Ian Thomson, president of Canadian BioEnergy Corp., a company that plans to build a 265 million litre canola biodiesel plant in conjunction with Archer Daniels Midland adjacent to ADM’s existing crush plant in Lloydminster, Alta., said the producer credit is a critical piece of their project.
He is attending a meeting on April 12 where details of the program will be released. He wants to know what kind of caps will be placed on the program.
“We’ll look at those final details in addition to whatever may be on the table in Ottawa. That’s going to be what we’ll make our final call on,” said Thomson.

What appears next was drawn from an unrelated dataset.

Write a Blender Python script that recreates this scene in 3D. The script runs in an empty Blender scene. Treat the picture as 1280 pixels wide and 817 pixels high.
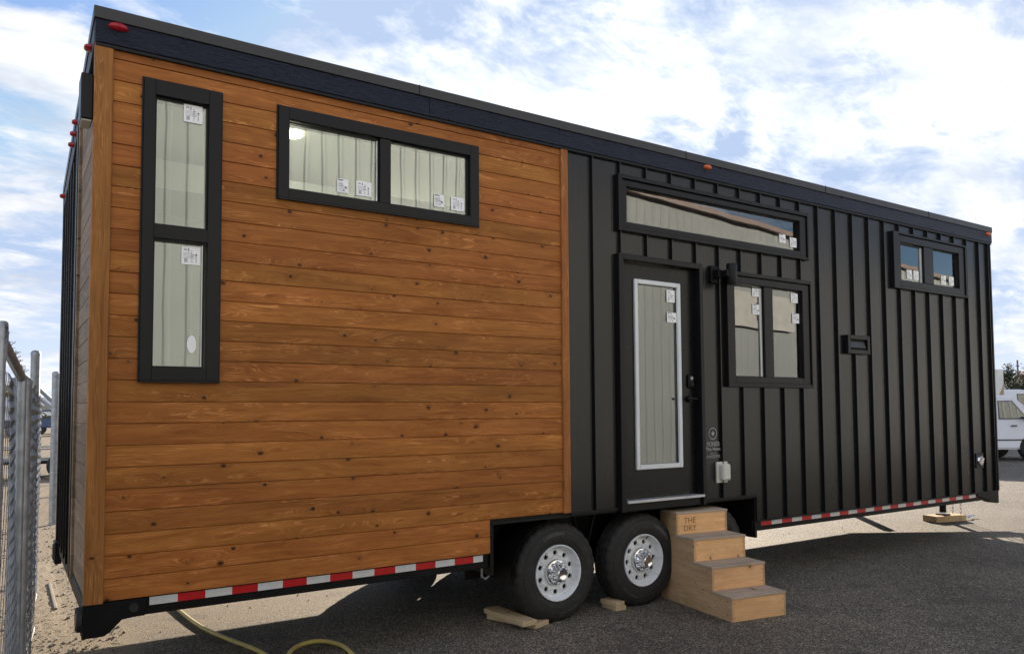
import bpy, bmesh, math, random
from mathutils import Vector, Matrix, noise as mnoise
random.seed(7)
scene = bpy.context.scene
COL = scene.collection
R = math.radians

# ------------------------------------------------------------------ materials
def newmat(name):
    m = bpy.data.materials.new(name); m.use_nodes = True
    nt = m.node_tree; b = nt.nodes['Principled BSDF']
    return m, nt, b
def nd(nt, typ, **kw):
    n = nt.nodes.new(typ)
    for k, v in kw.items(): setattr(n, k, v)
    return n
def math_(nt, op, a, b=None, c=None, clamp=False):
    n = nd(nt, 'ShaderNodeMath', operation=op, use_clamp=clamp)
    for i, v in enumerate((a, b, c)):
        if v is None: continue
        if isinstance(v, (int, float)): n.inputs[i].default_value = v
        else: nt.links.new(v, n.inputs[i])
    return n.outputs[0]
def comb(nt, x, y, z):
    n = nd(nt, 'ShaderNodeCombineXYZ')
    for i, v in enumerate((x, y, z)):
        if isinstance(v, (int, float)): n.inputs[i].default_value = v
        else: nt.links.new(v, n.inputs[i])
    return n.outputs[0]
def noise(nt, vec, scale, detail=4, rough=.55, dist=0):
    n = nd(nt, 'ShaderNodeTexNoise'); n.inputs['Scale'].default_value = scale
    n.inputs['Detail'].default_value = detail; n.inputs['Roughness'].default_value = rough
    n.inputs['Distortion'].default_value = dist
    if vec is not None: nt.links.new(vec, n.inputs['Vector'])
    return n.outputs['Fac']
def ramp(nt, fac, stops, interp='LINEAR'):
    n = nd(nt, 'ShaderNodeValToRGB'); cr = n.color_ramp; cr.interpolation = interp
    while len(cr.elements) < len(stops): cr.elements.new(.5)
    for e, (p, c) in zip(cr.elements, stops):
        e.position = p; e.color = (c if hasattr(c, '__len__') else (c, c, c)) + (1,) if hasattr(c, '__len__') else (c, c, c, 1)
    nt.links.new(fac, n.inputs[0]); return n.outputs[0]
def mix(nt, fac, a, b, mode='MIX'):
    n = nd(nt, 'ShaderNodeMix', data_type='RGBA', blend_type=mode)
    for i, v in ((0, fac), (6, a), (7, b)):
        if isinstance(v, (int, float)): n.inputs[i].default_value = v
        elif isinstance(v, tuple): n.inputs[i].default_value = v + (1,) if len(v) == 3 else v
        else: nt.links.new(v, n.inputs[i])
    return n.outputs[2]
def bump(nt, b, h, strength=.3, dist=.01):
    n = nd(nt, 'ShaderNodeBump'); n.inputs['Strength'].default_value = strength; n.inputs['Distance'].default_value = dist
    nt.links.new(h, n.inputs['Height']); nt.links.new(n.outputs[0], b.inputs['Normal']); return n
def objco(nt):
    t = nd(nt, 'ShaderNodeTexCoord'); s = nd(nt, 'ShaderNodeSeparateXYZ'); nt.links.new(t.outputs['Object'], s.inputs[0])
    return t.outputs['Object'], s.outputs[0], s.outputs[1], s.outputs[2]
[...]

Canadian BioEnergy Corp. received nearly $10 million through the old program for capital expenditures and market development work. Money in the new program will be for a per litre credit applied retroactively to product sold.
Thomson said there is no commercial- scale production of biodiesel in Alberta.

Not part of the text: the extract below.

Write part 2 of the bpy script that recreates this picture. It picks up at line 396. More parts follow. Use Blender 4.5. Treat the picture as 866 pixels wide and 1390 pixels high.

“My hope is that by the end of this year you could see as much as 85 million litres of production,” he said.
Kotelko said there is 40 million litres of ethanol production in the province. Construction on the Hairy Hill plant will begin as soon as the ground thaws.
His company is finalizing financing agreements on its $120 million integrated biorefinery located adjacent to the 36,000 head Highland Feeders Ltd. feedlot.
The 40 million litre wheat ethanol plant will produce wet distillers grain for the nearby feedlot and is already using manure from the feedlot in its recently constructed biogas plant.
“I think Alberta has an opportunity to be a leader in integrated plants that can provide more efficient and lower carbon footprint biofuels,” he said.
He anticipates it will be three or four years before Alberta is able to fill its ethanol mandate with locally produced fuel.
“There are trainloads of ethanol being imported into the Prairies. That ties up our rail resources for exporting our products,” said Kotelko.
The mandates will create a new local market for wheat and canola and help cattle feeders lower their costs by decreasing their reliance on imported distillers grain.
He said the producer credit will provide the investment community with the reassurance it needs to fund more biofuel capacity in Alberta. Growing Power has options to build out an additional 230 million litres of ethanol capacity in the province.